Hate the term. It’s so disgustingly liquid on the lips. It’s an acronym for learning and teaching. At some stage in educationalist history the term teaching was dropped and teaching and learning or learning and teaching  replaced it. It’s meant to celebrate the idea of mutuality. A sort of right on reaction to slam desks and copying from blackboards. Learners teach and teachers learn. The snake biting its own tale. Trouble is when you come to experience it as a learner of teaching that you realise  there is no learning, just teaching, in fact worse than that it’s drilling. ‘Though shalt exercise your educationalist instinct in this way and this way only as failure to do will prevent the award of a qualification that teaches you to teach others how not to learn.’ The argument is that learning to teach is a discursive process with many different perspectives, however any discussion on the need for a system at all is off the table.

Evidence for essay length feedback

Just curious. I am by no means an expert on pedagogical theory but I just read an article in the Guardian which suggest that there is no evidence that detailed feedback to students makes any difference to outcomes? Now that we are all encouraged to write essay length feedback to accompany feedback length essays wouldn’t it be a good idea for someone to check whether we might be better off doing something more useful.

Teaching teamwork

I think getting the students to work in teams, particularly in their first term is a good idea – socially. Thereafter I am far from convinced. The worst teams I ever participated in were during my team as a mature masters student. Team marks were to be awarded and, as by far the most mature of the mature students, I took a North Korean approach to team dynamics – basically listen to me, do the work or die. It didn’t work, they didn’t do the work, so I did and we all scored highly. What did I learn? – some young people give a shit a lot less than some old people. Useful life lesson? Nope. When working in teams in the professional world the imperative of a common cause or being paid is the glue that holds the team together. That’s how and why the team comes to be created. In an educational environment, a team is either a group of friends, a random collection of odds and sods, a group constructed around some bogus skills criteria or a subliminal expression of the lecturer’s prejudices, hang ups or fantasies. The result is stressful, off putting, risky and usually  results in wildly inflated marks prompted by the lecturer’s relief  that the group did at least get through the process without needing the services of a psychiatrist. 

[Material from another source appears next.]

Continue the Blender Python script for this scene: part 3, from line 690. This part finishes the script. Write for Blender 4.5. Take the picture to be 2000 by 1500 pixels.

Marking design assignments

It’s that time of the year when we lecturers are reminded that our key role is to give students numbers that they can add together to make degrees. Apparently the way we assign numbers is the same throughout disciplines and across sectors because we have quality processes, standards and benchmarks. This is plainly the sort of nonsense only those educationalists who have lost touch with human foibles could have invented. In fact we are swayed by a multiplicity of criteria eg – have we had our morning coffee, what is the weather like, how many similar or near identical papers have we just read, do we need the bathroom or another coffee or both. Then there is the question of interpretation. An open ended design assignment can be interpreted in many different ways, who is to say if one way is better than another. The solution is to spell it out in advance. Tell the student exactly what they have to do in order to do well. Break the marks down into tiny little atoms. Five marks for this and 3 marks for that. That way they can get a perfect score. Oh no – we can not  award 100% that would be absurd – anything above 70% and we are gasping for air. So we need to find some reason why nearly one third of the available  marks remain outside of the students reach by quibbling over quality or originality or professionalism or spelling. Thus the illusion is maintained that marking is somehow fair. It isn’t, it never has been and it never will be and the sooner we come clean with students and tell them to make there own minds up about what mark they should be awarded and give themselves a degree the better. Either that or we start marking subjectively but honestly. Tell them what you think but tell them that they should ask themselves and others what they think. Let them mark each other’s work. Don’t bullshit about some rung out, cynical external examiner taking a sample, bring in an outside professional or someone off the street and ask what they think of the design, would they buy it, use it, love it want it. This is so far removed from the notion of 5 marks for this and 3 marks for that that it reminds me, just for a moment that critiquing an emerging artists work can be a joyful useful experience. If my students tick all the boxes I shall be awarding some 100 percents just to stir up the stats.

 

A bit of history

My own slide into academia came out of desperation. Just as my talent as an artist ran out and my entrepreneurial ambitions lay in tatters I was lucky enough to be misidentified as a good potential university lecturer by my generous institution. I was 43  with no academic experience but a superficially flash CV which looked impressive and industry based (something they said they wanted). At first I was love struck with academia – everyone was so smart, conversation with colleagues was electrifying, students were fun and the hours were blessedly short after freelance work. One thing bugged me, teaching was discussed and taught as if it were foreign language . The language of education was very technical and in meetings I struggled to know what people meant. Marking schemes, assessment matrices, learning outcomes, weighted assessment strategies, benchmarks, standards, quality, peer observation and 2 million different acronyms. Worst of all were these obligatory module handbooks which tied you to a rigid scheme of activities before you had a chance to meet the cohort and assess the best way of getting your stuff across. These were like contracts, that not only told the students what to expect they told them what to do to do well and what they would have to do if they messed up.  In my previous life in theatre the notion of discovery, of surprise of the excitement of watching a director twist and turn manipulating the content to the needs of the cast was not there.  In fact in teaching such flexings of finely tuned  intellect is not considered ‘good practice.’ btw: a term I have come to despise. I was disappointed – everything I had ever learned about how to keep an audience interested – most particularly – not telling them what was going to happen before the show started was to be abandoned. A very bad idea in my view.